The 2002 Coastwise Contract Negotiations

40th ITF Congress Vancouver, Canada 2002
Issue no 4: August 17, 2002

We back the West Coast dockers. Port unions around the world have signaled their willingness to help over 10,000 US West Coast dockers faced by intransigent employer demands for job cuts and attacks on their collective bargaining agreement.

The ITF Dockers' Section conference yesterday unanimously backed a call for "maximum support and solidarity" with the dockers' union, the ILWU. The emergency motion carried by delegates said that unions should "take whatever action they can within their national laws until the ILWU achieves a fair settlement".

The motion noted that the ILWU has a tradition of support for other ITF affiliates and for contributions to international solidarity and the ITF's flag of convenience campaign.
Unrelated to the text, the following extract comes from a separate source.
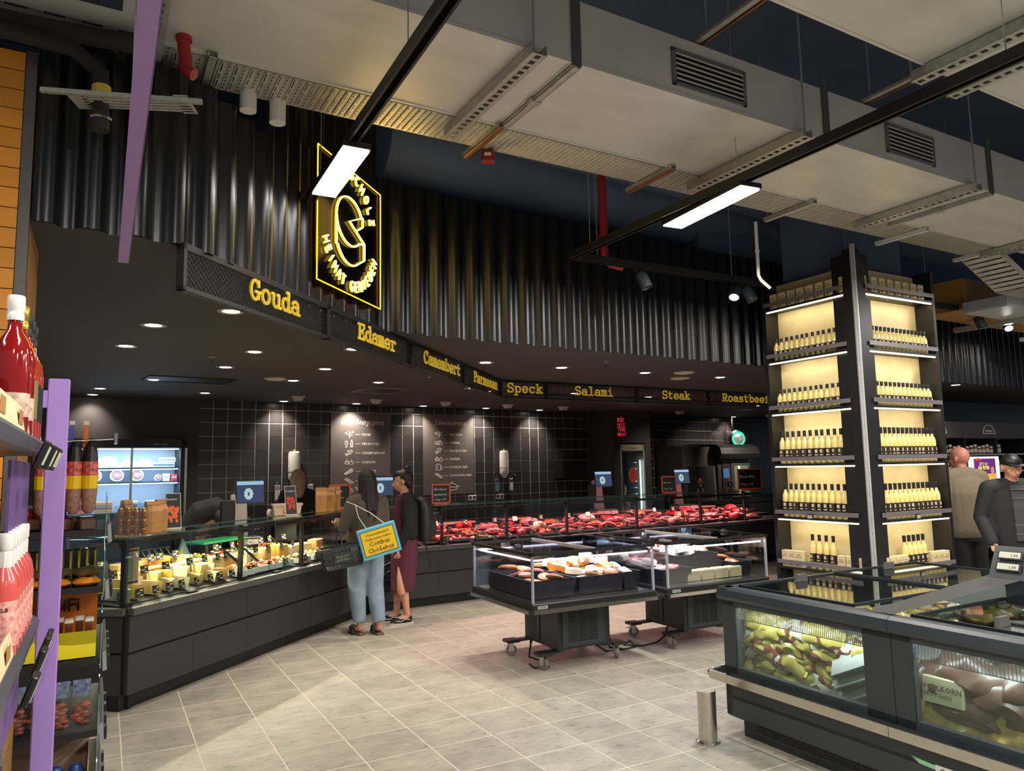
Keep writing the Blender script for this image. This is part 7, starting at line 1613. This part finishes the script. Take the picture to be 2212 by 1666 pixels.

The union is currently locked in a bitter stand-off with the Pacific Maritime Association, representing US port employers from Alaska to California, over demands for the introduction of new technology which, says the union, would spell thousands of job cuts over the years and the removal of jobs from the scope of the collective bargaining agreement.

The employers' demands form part of negotiations with the ILWU on a new three-year contract. The US government is reported to have threatened to invoke emergency legislative powers to delay any strike action by the ILWU and to use troops to carry out dockers' work.

The employers meanwhile have threatened to tear up the union agreement and force the union to negotiate port by port. Moving the unanimously carried motion at the Dockers' Section Conference, Bob Crow, of the British RMT transport union, warned that fine words on paper were not enough to defeat employer attempts to smash trade unionism.

"An attack on the ILWU is an attack on every dockers' union in the international trade union movement," he added. His words were welcomed by Bob McEllrath, First Vice President of the ILWU, who said that off-the-record threats to his union had been made from government officials from Washington.

He went on to accuse the port employers of "wrapping themselves in the flag" in their efforts to defeat the union. Like other motions carried by section conferences, the emergency motion on the ILWU will now go before the plenary Congress for ratification.

Note from Kees Marges, ITF Dockers' Section Secretary: The motion as adopted by the ITF Dockers' Section Conference will be endorsed by the full Congress. The Dockers' Section Conference in Vancouver was also addressed by a representative of the AFL-CIO indicating the support of this organisation for the ILWU.